Last but not least, the ultimate easy way to give…changing your mindset. It requires NOTHING but shifting your way of thinking. Just getting yourself in the giving mindset alters the energy of a room. I live in New York City, and let me tell you, not everyone is so giving in this town. But around the holidays, the city is buzzing. Everyone is focused on buying gifts and spending time with family. Imagine if we were all in the giving spirit every single day? I’m not talking about forced giving – giving should never be mandated and should never be expected from others. It needs to come from an honest, pure place of heart. You should give solely for the reason that you want to help others.

But I think it’s important to focus on WHY we don’t always feel like giving. Because when you don’t feel like giving, you are living from a mindset of LACK. I think it stems from the idea that we think there is a finite amount of “stuff” in the world. If I give you my “stuff” then I won’t have any “stuff” left for me. There’s not enough for the both of us. You know what I picture when I think of lack? I picture gross, old cavemen swatting at each other for food, grunting and rummaging through the dirt, finding anything to help them in their quest for survival (weird image, I know, but that’s what popped into my mind). And that’s just it – they are merely surviving. Nothing more than that. I don’t know about you, but I don’t want to subsist on basic survival. I want abundance and an overflowing amount of experiences in my life. If you are operating from a place of lack, you begin to take it out on other people – using your precious time and resources to make sure that other people can’t attain what you have claimed. Spending hour upon hour making sure that other people don’t “take away” what is “yours”. You could be spending the time and energy doing SO MANY OTHER things! And it’s a crying shame, because most of the time, it’s a huge misconception – other people are not keeping things from you at all! Limited thinking is a mindset.

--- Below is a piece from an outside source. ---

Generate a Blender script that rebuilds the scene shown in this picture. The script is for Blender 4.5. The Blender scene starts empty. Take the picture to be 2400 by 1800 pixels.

In reality, you must step back and ask yourself, “Why am I feeling the urge to horde the wealth in my life? Do I feel like if I let others in on what I have that it will disappear from me? Do I feel like there are only a set amount of ‘good circumstances’ in my life and if I give them away to someone else, I will run out?” If you nodded your head yes to any of those thoughts – it’s time to do some major Giving Rehab. Because they are excuses. In actuality, you are the only one that is keeping things from continually manifesting in your life. You are “Giving Constipated”. Yup, I said it. You are all stopped up, and we knowwww nothing good comes out of that. Eat some “Giving Activia” and realize that there is enough in this life to go around. The universe doesn’t operate on lack – humans are always creating, always developing, always bringing new life into creation. Giving helps spur this process and keeps it going round and round! If we could reverse the global mindset on giving, we would obliterate lack. And how cool would that be?

I hope your mind is reeling with new ways to give today. And don’t be too hard on yourself. It’s a process and we will never be perfect. Do what feels comfortable and what makes you feel like you are making a difference. Because the best kind of giving is when it resonates in your soul – because not only is it helping others, but it’s also helping you.